> [Collection entries]
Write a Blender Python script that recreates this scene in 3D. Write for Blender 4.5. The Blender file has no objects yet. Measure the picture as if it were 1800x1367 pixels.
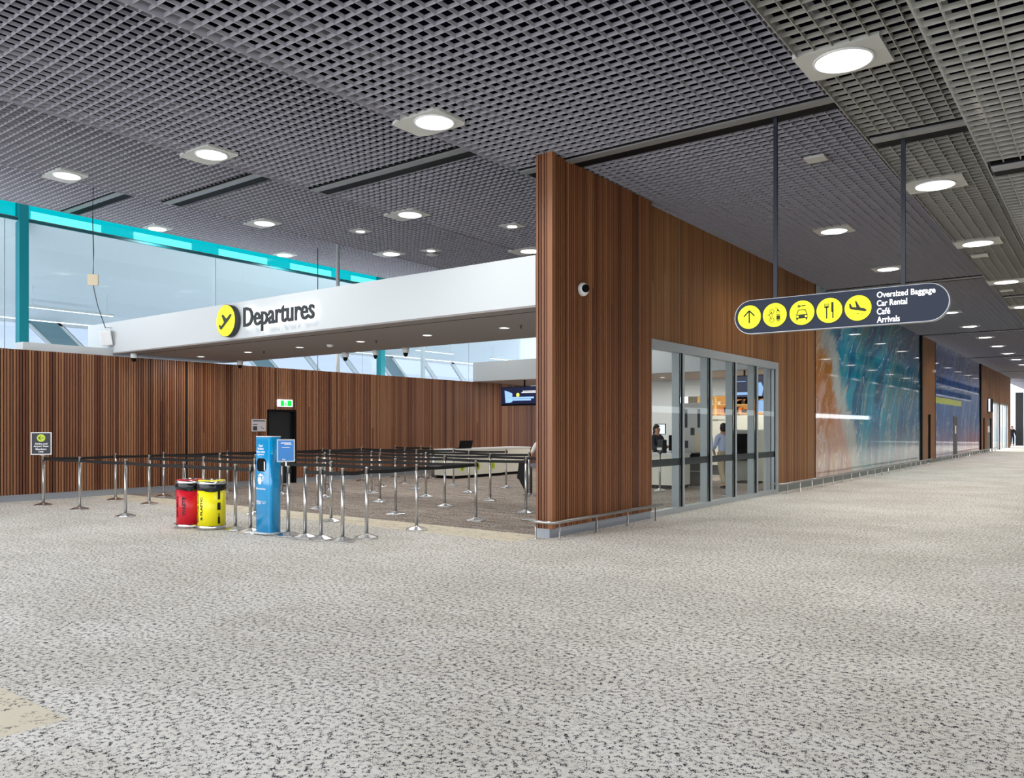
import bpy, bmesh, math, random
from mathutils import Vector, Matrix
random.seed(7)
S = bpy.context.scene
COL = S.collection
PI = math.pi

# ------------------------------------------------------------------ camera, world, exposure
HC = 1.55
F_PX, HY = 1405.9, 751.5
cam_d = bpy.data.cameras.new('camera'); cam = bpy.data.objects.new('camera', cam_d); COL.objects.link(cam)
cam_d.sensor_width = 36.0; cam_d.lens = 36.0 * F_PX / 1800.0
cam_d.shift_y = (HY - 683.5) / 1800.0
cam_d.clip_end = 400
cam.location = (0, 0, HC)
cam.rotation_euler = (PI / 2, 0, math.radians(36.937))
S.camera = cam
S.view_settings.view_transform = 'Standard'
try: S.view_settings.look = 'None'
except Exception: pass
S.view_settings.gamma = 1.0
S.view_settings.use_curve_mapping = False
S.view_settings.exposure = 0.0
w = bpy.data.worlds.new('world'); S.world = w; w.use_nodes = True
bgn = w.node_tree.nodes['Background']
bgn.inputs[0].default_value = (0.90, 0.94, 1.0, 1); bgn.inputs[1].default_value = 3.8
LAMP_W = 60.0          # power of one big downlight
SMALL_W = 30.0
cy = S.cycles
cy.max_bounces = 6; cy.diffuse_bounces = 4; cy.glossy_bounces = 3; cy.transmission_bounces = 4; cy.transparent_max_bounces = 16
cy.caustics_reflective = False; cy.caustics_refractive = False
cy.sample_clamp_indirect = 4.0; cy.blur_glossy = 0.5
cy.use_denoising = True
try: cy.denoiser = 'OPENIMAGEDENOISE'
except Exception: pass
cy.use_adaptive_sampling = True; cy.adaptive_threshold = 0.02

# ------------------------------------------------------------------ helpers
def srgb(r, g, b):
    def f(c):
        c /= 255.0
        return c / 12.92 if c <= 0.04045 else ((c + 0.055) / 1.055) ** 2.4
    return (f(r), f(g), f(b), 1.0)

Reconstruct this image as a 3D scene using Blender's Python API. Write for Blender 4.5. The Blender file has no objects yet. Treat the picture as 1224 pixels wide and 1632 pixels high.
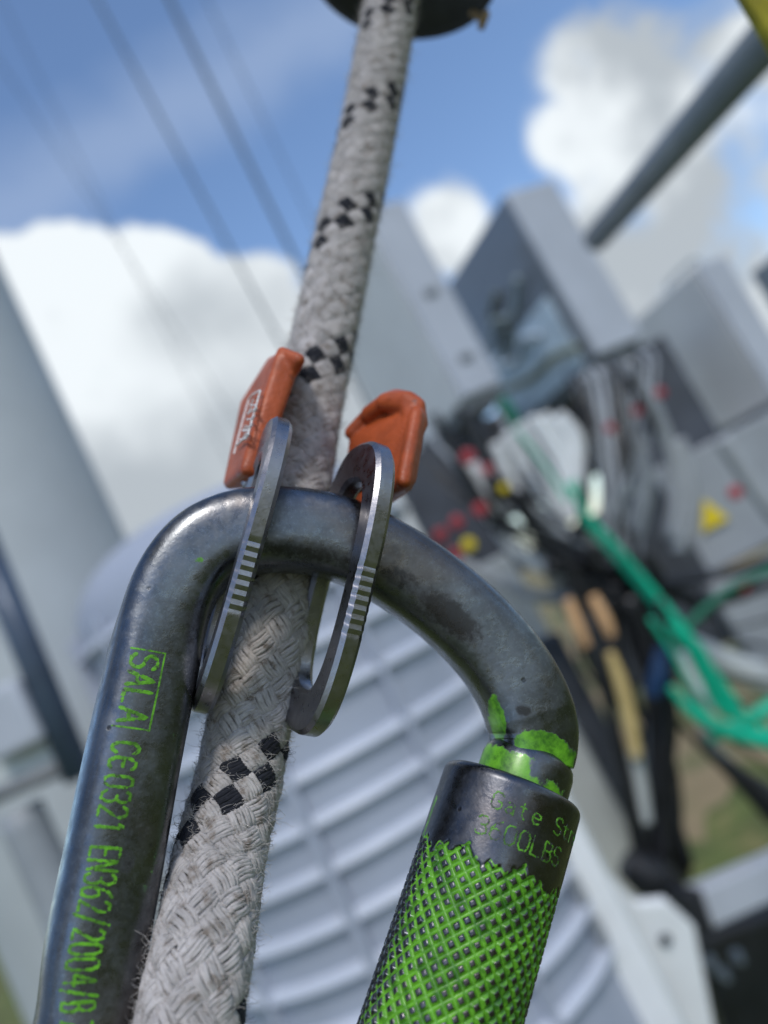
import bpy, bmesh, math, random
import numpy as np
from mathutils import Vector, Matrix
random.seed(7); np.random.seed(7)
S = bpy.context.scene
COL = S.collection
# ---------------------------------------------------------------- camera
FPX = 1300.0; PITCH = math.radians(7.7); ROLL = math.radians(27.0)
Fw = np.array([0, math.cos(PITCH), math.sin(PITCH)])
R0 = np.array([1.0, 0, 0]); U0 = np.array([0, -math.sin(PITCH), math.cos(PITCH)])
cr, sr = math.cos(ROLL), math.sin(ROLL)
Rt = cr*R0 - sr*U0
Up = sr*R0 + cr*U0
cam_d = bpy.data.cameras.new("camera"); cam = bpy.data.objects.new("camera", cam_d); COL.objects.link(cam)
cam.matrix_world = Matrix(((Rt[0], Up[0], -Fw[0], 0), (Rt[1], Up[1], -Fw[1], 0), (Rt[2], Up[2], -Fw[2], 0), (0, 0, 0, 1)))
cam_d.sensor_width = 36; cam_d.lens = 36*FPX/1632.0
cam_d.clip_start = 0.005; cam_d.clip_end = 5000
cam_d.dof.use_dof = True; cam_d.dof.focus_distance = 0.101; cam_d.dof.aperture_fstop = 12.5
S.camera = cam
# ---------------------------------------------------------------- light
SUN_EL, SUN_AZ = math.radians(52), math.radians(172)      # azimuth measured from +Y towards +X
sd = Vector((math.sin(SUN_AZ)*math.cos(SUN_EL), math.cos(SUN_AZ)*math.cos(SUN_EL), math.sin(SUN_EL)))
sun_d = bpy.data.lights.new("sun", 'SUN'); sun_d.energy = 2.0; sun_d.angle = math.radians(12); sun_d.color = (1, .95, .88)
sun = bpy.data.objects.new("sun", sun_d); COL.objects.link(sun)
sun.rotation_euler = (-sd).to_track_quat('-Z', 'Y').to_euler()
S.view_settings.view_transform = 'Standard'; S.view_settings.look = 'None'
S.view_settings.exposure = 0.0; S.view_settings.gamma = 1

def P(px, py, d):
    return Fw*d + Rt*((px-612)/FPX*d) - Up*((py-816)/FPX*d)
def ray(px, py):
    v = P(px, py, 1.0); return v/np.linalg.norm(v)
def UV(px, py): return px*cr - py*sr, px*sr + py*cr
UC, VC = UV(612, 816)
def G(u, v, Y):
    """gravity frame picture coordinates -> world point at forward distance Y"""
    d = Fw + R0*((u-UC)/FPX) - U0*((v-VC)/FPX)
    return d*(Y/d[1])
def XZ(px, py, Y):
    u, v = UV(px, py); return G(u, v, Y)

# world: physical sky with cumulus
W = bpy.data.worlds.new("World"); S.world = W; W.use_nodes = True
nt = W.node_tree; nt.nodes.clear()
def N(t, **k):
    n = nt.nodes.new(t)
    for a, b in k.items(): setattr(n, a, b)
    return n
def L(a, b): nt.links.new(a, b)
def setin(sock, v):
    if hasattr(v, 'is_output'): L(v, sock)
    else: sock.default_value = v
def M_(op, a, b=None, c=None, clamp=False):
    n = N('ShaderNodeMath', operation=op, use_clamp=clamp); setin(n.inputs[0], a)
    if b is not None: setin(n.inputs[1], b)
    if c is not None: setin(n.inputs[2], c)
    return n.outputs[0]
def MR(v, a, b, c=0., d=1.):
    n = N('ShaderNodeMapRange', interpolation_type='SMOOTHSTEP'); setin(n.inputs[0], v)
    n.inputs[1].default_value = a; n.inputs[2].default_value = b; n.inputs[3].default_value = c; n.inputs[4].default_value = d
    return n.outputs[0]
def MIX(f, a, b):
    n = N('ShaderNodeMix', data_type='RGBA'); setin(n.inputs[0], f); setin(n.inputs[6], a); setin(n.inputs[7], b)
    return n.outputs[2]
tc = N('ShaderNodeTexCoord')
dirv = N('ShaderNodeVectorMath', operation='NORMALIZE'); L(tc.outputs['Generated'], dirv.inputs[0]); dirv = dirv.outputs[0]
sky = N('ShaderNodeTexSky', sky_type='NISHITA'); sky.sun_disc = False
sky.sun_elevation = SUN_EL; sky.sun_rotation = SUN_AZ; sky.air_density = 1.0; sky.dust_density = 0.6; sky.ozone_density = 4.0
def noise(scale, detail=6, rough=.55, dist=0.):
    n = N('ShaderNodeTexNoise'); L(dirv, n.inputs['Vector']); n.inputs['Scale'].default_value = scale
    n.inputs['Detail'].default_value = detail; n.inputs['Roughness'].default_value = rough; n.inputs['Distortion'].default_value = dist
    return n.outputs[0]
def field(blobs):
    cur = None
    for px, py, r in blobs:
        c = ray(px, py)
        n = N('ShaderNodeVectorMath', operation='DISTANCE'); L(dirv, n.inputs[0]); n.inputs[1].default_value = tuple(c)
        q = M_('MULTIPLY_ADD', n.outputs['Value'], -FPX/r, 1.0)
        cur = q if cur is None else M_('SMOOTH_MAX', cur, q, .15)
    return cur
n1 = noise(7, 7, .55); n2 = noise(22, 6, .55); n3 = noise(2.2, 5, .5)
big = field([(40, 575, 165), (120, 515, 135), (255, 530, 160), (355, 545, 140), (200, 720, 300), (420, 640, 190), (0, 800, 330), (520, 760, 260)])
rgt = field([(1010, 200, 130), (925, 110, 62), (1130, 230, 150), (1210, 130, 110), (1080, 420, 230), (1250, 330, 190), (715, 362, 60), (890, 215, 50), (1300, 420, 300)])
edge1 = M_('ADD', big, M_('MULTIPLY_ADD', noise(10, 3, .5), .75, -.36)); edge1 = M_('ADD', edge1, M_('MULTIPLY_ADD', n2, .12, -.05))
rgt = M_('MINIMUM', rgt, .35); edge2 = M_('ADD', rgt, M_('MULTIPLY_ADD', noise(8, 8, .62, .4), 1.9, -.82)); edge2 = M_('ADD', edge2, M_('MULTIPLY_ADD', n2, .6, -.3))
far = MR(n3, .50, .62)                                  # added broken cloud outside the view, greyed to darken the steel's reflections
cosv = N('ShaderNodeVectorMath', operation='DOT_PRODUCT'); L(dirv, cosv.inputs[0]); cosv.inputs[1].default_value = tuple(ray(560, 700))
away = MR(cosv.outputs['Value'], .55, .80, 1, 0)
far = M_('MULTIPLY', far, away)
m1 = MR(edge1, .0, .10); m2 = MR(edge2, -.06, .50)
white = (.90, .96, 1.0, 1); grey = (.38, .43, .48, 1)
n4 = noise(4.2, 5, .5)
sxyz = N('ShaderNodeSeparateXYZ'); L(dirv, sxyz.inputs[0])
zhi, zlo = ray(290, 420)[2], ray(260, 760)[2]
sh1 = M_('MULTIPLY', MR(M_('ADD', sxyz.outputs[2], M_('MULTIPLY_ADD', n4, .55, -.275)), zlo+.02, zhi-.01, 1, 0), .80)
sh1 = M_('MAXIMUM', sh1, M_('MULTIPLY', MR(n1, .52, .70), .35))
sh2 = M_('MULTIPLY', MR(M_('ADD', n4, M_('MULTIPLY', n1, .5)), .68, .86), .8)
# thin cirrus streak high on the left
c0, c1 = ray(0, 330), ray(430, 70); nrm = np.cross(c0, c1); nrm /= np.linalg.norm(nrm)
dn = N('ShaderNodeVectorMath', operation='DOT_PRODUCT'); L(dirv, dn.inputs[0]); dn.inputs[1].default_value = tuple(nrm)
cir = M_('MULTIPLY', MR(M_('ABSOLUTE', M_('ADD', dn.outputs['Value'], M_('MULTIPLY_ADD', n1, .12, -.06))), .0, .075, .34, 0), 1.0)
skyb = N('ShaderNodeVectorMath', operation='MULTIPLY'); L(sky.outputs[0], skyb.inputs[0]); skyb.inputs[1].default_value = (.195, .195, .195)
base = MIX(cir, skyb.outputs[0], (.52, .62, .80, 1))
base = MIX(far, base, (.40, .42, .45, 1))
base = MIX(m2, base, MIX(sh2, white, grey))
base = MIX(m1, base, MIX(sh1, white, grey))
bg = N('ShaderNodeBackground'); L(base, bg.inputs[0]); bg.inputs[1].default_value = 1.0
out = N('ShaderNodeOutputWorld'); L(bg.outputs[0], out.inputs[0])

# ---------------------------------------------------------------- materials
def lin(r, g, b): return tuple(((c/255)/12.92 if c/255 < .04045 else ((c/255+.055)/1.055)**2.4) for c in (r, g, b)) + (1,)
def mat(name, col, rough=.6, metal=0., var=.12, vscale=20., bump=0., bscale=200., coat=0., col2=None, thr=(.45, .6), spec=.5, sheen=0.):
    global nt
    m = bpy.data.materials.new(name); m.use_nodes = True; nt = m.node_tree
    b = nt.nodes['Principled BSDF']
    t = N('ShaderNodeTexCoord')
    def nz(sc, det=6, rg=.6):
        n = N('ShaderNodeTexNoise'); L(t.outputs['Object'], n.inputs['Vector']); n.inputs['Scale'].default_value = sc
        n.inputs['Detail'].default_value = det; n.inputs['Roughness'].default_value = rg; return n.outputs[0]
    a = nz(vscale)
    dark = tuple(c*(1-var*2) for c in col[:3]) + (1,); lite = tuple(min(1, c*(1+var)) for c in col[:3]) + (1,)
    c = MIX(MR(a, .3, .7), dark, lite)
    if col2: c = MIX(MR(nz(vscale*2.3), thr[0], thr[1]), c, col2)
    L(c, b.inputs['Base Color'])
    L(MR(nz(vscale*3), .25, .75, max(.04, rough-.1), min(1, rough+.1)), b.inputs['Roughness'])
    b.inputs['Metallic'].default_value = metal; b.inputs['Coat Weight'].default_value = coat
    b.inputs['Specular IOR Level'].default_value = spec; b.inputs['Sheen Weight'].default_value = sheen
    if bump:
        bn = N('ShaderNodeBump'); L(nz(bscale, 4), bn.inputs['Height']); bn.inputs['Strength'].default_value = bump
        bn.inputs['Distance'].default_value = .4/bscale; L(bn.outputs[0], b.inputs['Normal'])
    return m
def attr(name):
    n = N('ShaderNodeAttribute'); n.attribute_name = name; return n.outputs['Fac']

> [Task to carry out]
Restate word for word only the lines from where the entries begin through the one with "cy.use_adaptive_sampling = True;"; omit the pictures.

> [Final answer]
Write a Blender Python script that recreates this scene in 3D. Write for Blender 4.5. The Blender file has no objects yet. Measure the picture as if it were 1800x1367 pixels.
import bpy, bmesh, math, random
from mathutils import Vector, Matrix
random.seed(7)
S = bpy.context.scene
COL = S.collection
PI = math.pi

# ------------------------------------------------------------------ camera, world, exposure
HC = 1.55
F_PX, HY = 1405.9, 751.5
cam_d = bpy.data.cameras.new('camera'); cam = bpy.data.objects.new('camera', cam_d); COL.objects.link(cam)
cam_d.sensor_width = 36.0; cam_d.lens = 36.0 * F_PX / 1800.0
cam_d.shift_y = (HY - 683.5) / 1800.0
cam_d.clip_end = 400
cam.location = (0, 0, HC)
cam.rotation_euler = (PI / 2, 0, math.radians(36.937))
S.camera = cam
S.view_settings.view_transform = 'Standard'
try: S.view_settings.look = 'None'
except Exception: pass
S.view_settings.gamma = 1.0
S.view_settings.use_curve_mapping = False
S.view_settings.exposure = 0.0
w = bpy.data.worlds.new('world'); S.world = w; w.use_nodes = True
bgn = w.node_tree.nodes['Background']
bgn.inputs[0].default_value = (0.90, 0.94, 1.0, 1); bgn.inputs[1].default_value = 3.8
LAMP_W = 60.0          # power of one big downlight
SMALL_W = 30.0
cy = S.cycles
cy.max_bounces = 6; cy.diffuse_bounces = 4; cy.glossy_bounces = 3; cy.transmission_bounces = 4; cy.transparent_max_bounces = 16
cy.caustics_reflective = False; cy.caustics_refractive = False
cy.sample_clamp_indirect = 4.0; cy.blur_glossy = 0.5
cy.use_denoising = True
try: cy.denoiser = 'OPENIMAGEDENOISE'
except Exception: pass
cy.use_adaptive_sampling = True; cy.adaptive_threshold = 0.02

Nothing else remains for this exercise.